Avendo indi Carlo radunata nell’800 una dieta a Magonza, nella quale rememoravit de iniuria quam Romani Apostolico Leoni fecerunt1, venne dopo in Italia, e giunse a Roma nei primi di dicembre.

Subito fece una radunanza di vescovi ed altri ecclesiastici e de’ primati del popolo, e sedendo accanto al papa citò i di lui accusatori a comparire, ma nessuno essendosi presentato, Leone salito sull’ambone giurò sui sacri evangeli di non credere d’aver commesso que’ delitti dei quali veniva accusata Allora cantossi solennemente il Te Deum, e così ebbe fine questo accidente.

Essendo poi il re intervenuto il dì di Natale alla messa solenne del papa nella basilica vaticana, finita essa Leone gli pose sul capo una preziosa corona, e nello stesso tempo che il clero ed il popolo colla formola d’uso Carolo Magno Imperatori, Caesari Augusto piissimo et pacifico a Deo coronato vita et victoria lo acclamava imperatore de’ Romani ed immediatamente il papa lo unse unitamente al figliuolo Pipino.
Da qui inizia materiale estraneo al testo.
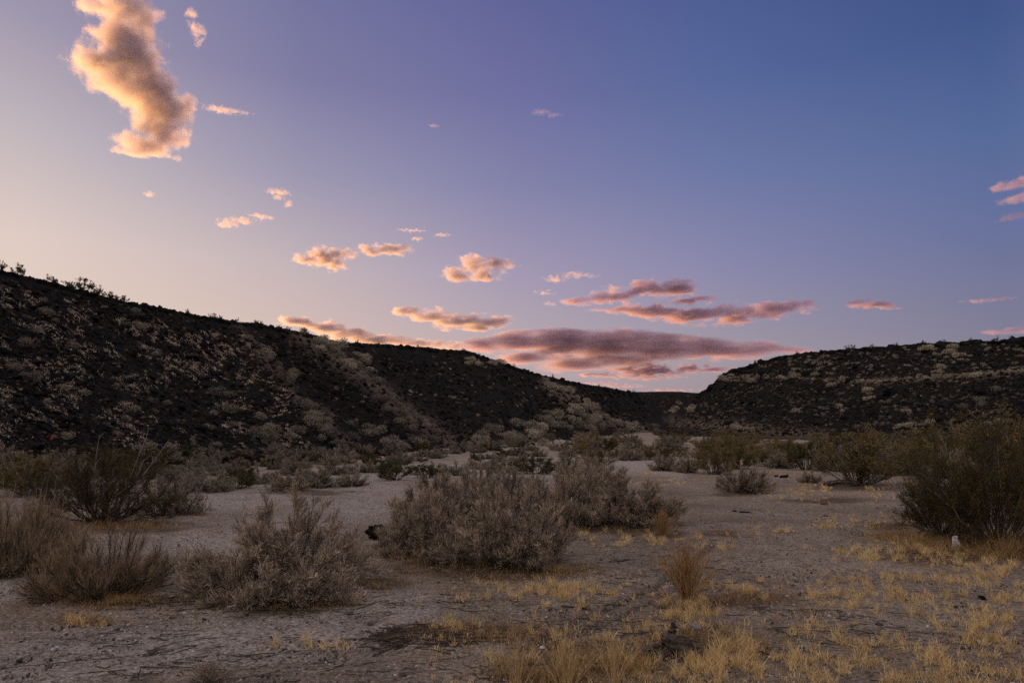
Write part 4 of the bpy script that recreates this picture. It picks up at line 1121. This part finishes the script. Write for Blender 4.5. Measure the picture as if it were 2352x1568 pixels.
    # stones
    for i, (px, py, w, h, mt, lab) in enumerate([(868, 1238, 58, 46, 'rock', 'black lava boulder tucked under the edge of the middle thicket'), (1598, 1448, 23, 20, 'stone', 'rounded grey stone just behind the old stump'),
            (1107, 1453, 22, 14, 'stone', 'grey stone beside the heap of dead twigs'), (1894, 1159, 16, 8, 'brownstone', 'flat brown stone on open sand across from the thicket'), (1802, 1097, 17, 9, 'rock', 'black stone beside the small low dry bush'),
            (1783, 1095, 9, 6, 'rock', 'little black stone nearest the lone dome bush'), (1898, 1184, 14, 6, 'stone', 'flat dark stone on open sand, nearer than the brown one'), (2111, 1189, 16, 7, 'stone', 'pale flat stone on the straw beside the tall creosote'),
            (2015, 1168, 8, 6, 'brownstone', 'small brown stone on bare sand near the tall creosote'), (1688, 1174, 10, 4, 'rock', 'little dark stone at the sandy bend'), (1712, 1177, 20, 5, 'rock', 'long dark stone at the sandy bend'), (2256, 1376, 16, 10, 'rock', 'dark stone in golden grass before the white plastic bag'),
            (1745, 1500, 26, 9, 'rock', 'dark flat stone in golden grass past the stump'), (860, 1455, 14, 9, 'stone', 'small grey stone on the sand below the big open bush')]):
        p, d = P3(px, py); u = d / 1568
        single('boulder' if w > 40 else 'stone', rock_one(40 + i), mt, (p[0], p[1], p[2] + h * u * .25), lab, 'rock', None, i * 1.3, (w * u * .55, w * u * .5, h * u * .55))
    # litter people left
    p, d = P3(2191, 1262); u = d / 1568
    single('plastic_bag', crumple(3, 9 * u, 25 * u, 7 * u), 'plastic', (p[0], p[1] - .05, p[2]), 'crumpled white plastic bag caught at the foot of the tall creosote bush', 'bag', None, .2)
    for i, (px, py, w, mt, lab) in enumerate([(1245, 1488, 13, 'paper', 'whitish scrap lying below the golden grass in the open'), (1297, 1477, 12, 'paper', 'bluish scrap on the sand near the tyre tracks'), (1347, 1408, 10, 'teal', 'pale blue-green scrap in front of the middle thicket'),
            (1549, 1472, 10, 'paper', 'pale scrap between the broom shrub and the stump'), (130, 1491, 17, 'paper', 'white scrap beside the straw bush with arching stems'), (579, 1603, 22, 'teal', 'dark bluish scrap on the bare sand')][:5]):
        p, d = P3(px, py - 72 if False else py); u = d / 1568
        single('scrap', crumple(30 + i, w * u * .5, w * u * .35, w * u * .3), mt, p, lab, 'scrap', None, i)
    for px, py, w, mt, lab in [(78, 1010, 3, 'orange', 'tiny bright orange scrap among black rocks low on the lava slope'), (121, 1014, 5, 'red', 'dull red scrap among black rocks low on the lava slope'), (1928, 1303, 3, 'red', 'tiny pinkish-red scrap on the open sand beside straw')]:
        p, d = P3(px, py); u = d / 1568
        single('scrap', crumple(50 + px, w * u * .45, w * u * .9, w * u * .4), mt, (p[0], p[1] - .1, p[2] + .1), lab, 'scrap')
oddments()

# ------------------------------------------------------------------ clouds
def cloud(label, dist, blobs, dens=1.0, nscale=1.0, amp=1.0, stretch=(1, 1, 1), seed=0, soft=1.0, thin=.6, group=None, tint=(.88, .76, .86)):
    """a bank of real vapour: blobs (x, y, half width, half height in photo measure) merged into one body, eaten by turbulence"""
    b = np.array(blobs, float); b[:, 2:] *= 1.28
    cx, cy = (b[:, 0].min() + b[:, 0].max()) / 2, (b[:, 1].min() + b[:, 1].max()) / 2
    d0 = ray(cx, cy); f0 = d0[1] * cp + d0[2] * sp
    ex = Vector((d0[1], -d0[0], 0)).normalized(); ey = Vector(d0); ez = ex.cross(ey)
    pos = Vector(d0) * dist + Vector((0, 0, CAM_H))
    rng = np.random.default_rng(seed)
    u = dist / f0 * 0 + dist * f0 / 1568
    loc = []
    for i, (x, y, rx, ry) in enumerate(b):
        dd = ray(x, y); q = dd * (dist / float(dd @ d0))
        v = Vector(q) - Vector(d0) * dist
        loc.append((v.dot(ex), float(rng.uniform(-.3, .3)) * ry * u, v.dot(ez), rx * u, (thin * min(rx, 2.2 * ry) + .35 * ry) * u, ry * u))
    loc = np.array(loc)
    # container mesh round the vapour
    import bmesh
    bm = bmesh.new()
    for x, y, z, rx, ry, rz in loc:
        bmesh.ops.create_icosphere(bm, subdivisions=3, radius=1.0, matrix=Matrix.Translation((x, y, z)) @ Matrix.Diagonal((rx * 1.12, ry * 1.12, rz * 1.18, 1)))
    me = bpy.data.meshes.new('cloud'); bm.to_mesh(me); bm.free()
    o = link('cloud', me)
    md = o.modifiers.new('remesh', 'REMESH'); md.mode = 'VOXEL'; md.voxel_size = max(loc[:, 5].min() * .35, (loc[:, 0].max() - loc[:, 0].min()) / 160)
    dg = bpy.context.evaluated_depsgraph_get()
    me2 = bpy.data.meshes.new_from_object(o.evaluated_get(dg)); o.modifiers.clear(); o.data = me2; me2.name = 'cloud'
    o.matrix_world = Matrix((( ex.x, ey.x, ez.x, pos.x), (ex.y, ey.y, ez.y, pos.y), (ex.z, ey.z, ez.z, pos.z), (0, 0, 0, 1)))
    # vapour
    m = bpy.data.materials.new('cloud vapour'); m.use_nodes = True
    nt = m.node_tree; nt.nodes.clear(); N, L = nt.nodes.new, nt.links.new
    out = N('ShaderNodeOutputMaterial'); tc = N('ShaderNodeTexCoord')
    # warp
    un = float(np.median(loc[:, 5]))
    mp = N('ShaderNodeMapping'); mp.inputs['Scale'].default_value = tuple(s * nscale * 1.5 / un for s in stretch); mp.inputs['Location'].default_value = (seed * 3.7, seed * 1.3, seed * 2.1)
    L(tc.outputs['Object'], mp.inputs[0])
    nz = N('ShaderNodeTexNoise'); nz.inputs['Scale'].default_value = 1.0; nz.inputs['Detail'].default_value = 6; nz.inputs['Roughness'].default_value = .61; nz.inputs['Distortion'].default_value = .25
    L(mp.outputs[0], nz.inputs['Vector'])
    prev = None
    for x, y, z, rx, ry, rz in loc:
        ma = N('ShaderNodeVectorMath'); ma.operation = 'MULTIPLY_ADD'
        L(tc.outputs['Object'], ma.inputs[0]); ma.inputs[1].default_value = (1 / rx, 1 / ry, 1 / rz); ma.inputs[2].default_value = (-x / rx, -y / ry, -z / rz)
        ln = N('ShaderNodeVectorMath'); ln.operation = 'LENGTH'; L(ma.outputs[0], ln.inputs[0])
        if prev is None: prev = ln.outputs['Value']
        else:
            sm = N('ShaderNodeMath'); sm.operation = 'SMOOTH_MIN'; sm.inputs[2].default_value = .5
            L(prev, sm.inputs[0]); L(ln.outputs['Value'], sm.inputs[1]); prev = sm.outputs[0]
    def math_(op, a, c, cl=False):
        q = N('ShaderNodeMath'); q.operation = op; q.use_clamp = cl
        for v, i in ((a, 0), (c, 1)):
            if isinstance(v, (int, float)): q.inputs[i].default_value = v
            else: L(v, q.inputs[i])
        return q.outputs[0]
    n0 = math_('MULTIPLY', math_('SUBTRACT', nz.outputs['Fac'], .5), 2.9 * amp)
    fld = math_('ADD', math_('SUBTRACT', .62, prev), n0)
    edge = math_('SUBTRACT', 1.08, prev)
    dn = math_('MINIMUM', fld, math_('MULTIPLY', edge, 3.0))
    dn = math_('MULTIPLY', dn, .85 / soft, True)
    dn = math_('MULTIPLY', dn, dens * 3.0 / un)
    pv = N('ShaderNodeVolumePrincipled'); pv.inputs['Color'].default_value = (*tint, 1); pv.inputs['Anisotropy'].default_value = .35  # redder light on the far clouds is put into their tint
    L(dn, pv.inputs['Density'])
    L(pv.outputs[0], out.inputs['Volume'])
    o.data.materials.clear(); o.data.materials.append(m)
    return tag(o, label, 'cloud', group)
def clouds():
    cloud('tall golden cloud towering over the lava slope, biggest cloud on the sunset side', 5200, [(215, 14, 44, 22), (285, 18, 80, 40), (330, 50, 44, 40), (280, 90, 78, 56), (235, 145, 74, 46), (310, 140, 72, 66), (290, 200, 80, 46), (350, 205, 66, 56), (350, 250, 74, 44), (410, 250, 46, 50), (370, 300, 70, 44), (330, 335, 66, 28), (345, 352, 84, 14), (410, 325, 36, 22), (300, 352, 44, 9)], 2.6, 1.0, .62, seed=31, thin=1.0)
    cloud('broken wisps of cloud beside the top of the tall golden cloud', 5200, [(440, 35, 14, 18), (450, 68, 18, 24), (456, 108, 12, 10)], .8, .7, 1.3, seed=2)
    cloud('thin grey streak of cloud trailing from the tall golden cloud', 5600, [(505, 252, 40, 10), (545, 256, 30, 6)], .25, .8, 1.1, seed=3, thin=1)
    cloud('small slanting pinkish cloud strip below the tall golden cloud', 5200, [(520, 513, 26, 11), (555, 506, 32, 10), (600, 497, 26, 8)], .8, .8, 1.0, seed=4)
    cloud('cluster of three small pale cloud puffs above the slanting strip', 5200, [(642, 441, 26, 8), (638, 452, 14, 7), (664, 467, 10, 9)], .6, .8, 1.2, seed=5)
    cloud('tiny pale cloud puff alone beneath the tall golden cloud', 5200, [(342, 446, 12, 8)], .6, .8, 1.2, seed=6)
    cloud('orange-edged cloud like a fish, long tail stretched to one side', 5000, [(700, 597, 32, 14), (740, 590, 42, 28), (790, 580, 38, 14), (850, 575, 42, 15), (905, 572, 48, 16), (765, 605, 36, 18)], 2.0, .9, 0.80, (.7, .7, 1), seed=7)
    cloud('compact ragged cloud with orange lower edge, next after the fish-like cloud', 5000, [(1050, 630, 36, 24), (1095, 605, 50, 28), (1140, 605, 36, 20), (1110, 632, 44, 18), (1180, 612, 22, 7)], 2.0, .9, 0.80, (.7, .7, 1), seed=8)
    cloud('small wisps hanging between the ragged cloud and the wide mauve one', 5000, [(1275, 640, 28, 9), (1325, 632, 44, 8), (1250, 672, 22, 7), (1262, 698, 14, 7)], .45, .8, 1.2, (.6, .6, 1), seed=9)
    cloud('faint small streaks above the fish-like cloud', 5000, [(945, 529, 30, 5), (1015, 540, 24, 5), (960, 549, 14, 6)], .45, .8, 1.1, (.6, .6, 1), seed=10)
    cloud('flat cloud with orange underside just over the middle of the lava slope', 4800, [(930, 718, 40, 16), (985, 728, 62, 22), (1060, 738, 74, 24), (1130, 740, 66, 18), (1090, 752, 50, 12)], 2.2, .9, 0.72, (.45, .45, 1), seed=11)
    cloud('long low cloud sinking behind the rim of the lava slope, glowing orange below', 4800, [(680, 738, 52, 14), (740, 752, 60, 20), (800, 768, 70, 22), (880, 782, 90, 18), (970, 790, 90, 14), (1040, 795, 70, 14)], 2.2, .9, 0.64, (.45, .45, 1), seed=12)
    cloud('wide mauve cloud with a notch and a long tapering arm, above the great bank', 4800, [(1320, 692, 56, 13), (1400, 682, 80, 20), (1490, 662, 90, 24), (1555, 660, 66, 22), (1590, 690, 60, 16), (1480, 715, 80, 22), (1570, 722, 100, 26), (1680, 722, 110, 26), (1780, 708, 90, 22), (1850, 696, 40, 12), (1400, 712, 70, 9)], 2.4, 1.0, 0.72, (.45, .45, 1), seed=13, tint=(.80, .62, .79))
    cloud('great mauve cloud bank stretched low over the far end of the wash', 4600, [(1105, 790, 66, 24), (1200, 782, 110, 36), (1290, 786, 130, 42), (1400, 790, 160, 42), (1520, 796, 160, 40), (1640, 802, 140, 30), (1740, 804, 110, 18), (1815, 803, 70, 9), (1200, 824, 90, 22), (1310, 836, 110, 22), (1430, 826, 100, 22)], 2.2, .9, .45, (.3, .3, 1), seed=14, tint=(.80, .62, .79))
    cloud('pinkish ragged cloud hanging beneath the great bank', 4600, [(1500, 852, 80, 20), (1580, 846, 60, 16), (1440, 848, 60, 12), (1390, 862, 70, 10), (1640, 850, 60, 8)], 1.6, .9, .9, (.4, .4, 1), seed=15, tint=(.80, .62, .79))
    cloud('lowest thin cloud strip, just over the far mesa', 5200, [(1430, 886, 60, 5), (1540, 896, 70, 5), (1380, 880, 50, 5)], .7, .9, .9, (.4, .4, 1), seed=16, tint=(.80, .62, .79))
    cloud('small flat purple cloud alone over the shrubby bluff', 4800, [(1975, 696, 36, 12), (2010, 700, 50, 12), (2050, 707, 26, 6)], 2.0, .9, .7, (.4, .4, 1), seed=17, tint=(.80, .62, .79))
    cloud('pink cloud cut by the picture edge, high over the bluff', 4600, [(2310, 428, 34, 14), (2350, 420, 50, 18), (2355, 455, 60, 14), (2365, 492, 60, 14), (2320, 503, 40, 7), (2400, 440, 60, 20)], .5, .8, .9, (.6, .6, 1), seed=18, tint=(.80, .62, .79))
    cloud('faint pink wisps high in the clear middle of the sky', 5200, [(1240, 258, 26, 8), (1270, 264, 20, 7)], .10, .7, 1.2, seed=21)
    cloud('tiny faint pink fleck high in the clear middle of the sky', 5200, [(996, 289, 16, 4)], .16, .7, 1.2, seed=22)
    cloud('thin pink streak over the bluff near the picture edge', 4600, [(2255, 690, 50, 6), (2300, 686, 40, 6)], .5, .8, .8, (.5, .5, 1), seed=19, tint=(.80, .62, .79))
    cloud('pink lens of cloud touching the top of the bluff at the picture edge', 4600, [(2290, 762, 50, 8), (2350, 756, 70, 12), (2420, 750, 60, 12)], .8, .8, .7, (.5, .5, 1), seed=20, tint=(.80, .62, .79))
clouds()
Carlo indi prestò il seguente giuramento2. In nomine Christi spondeo atque polliceor ego Carolus Imperator coram Deo et Sancto Petro Apostolo me protectorem ac defensorem fore huius Sanctae Romanae Ecclesiae in omnibus utilitatibus quatenus divino fultus fuero auxilio prout sciero poteroque etc., e con questa stessa formola continuarono a giurare i suoi successori nell’impero prima d’essere incoronati.

Eginardo che trovavasi in Roma, scrisse che Carlo in tal occasione a Pontifice more antiquorum Principum adoratus est, onde molti moderni ne

  1. Annales Lambeciani, Muratori, Rer. Ital. script. T. II. Pars II, col. 114.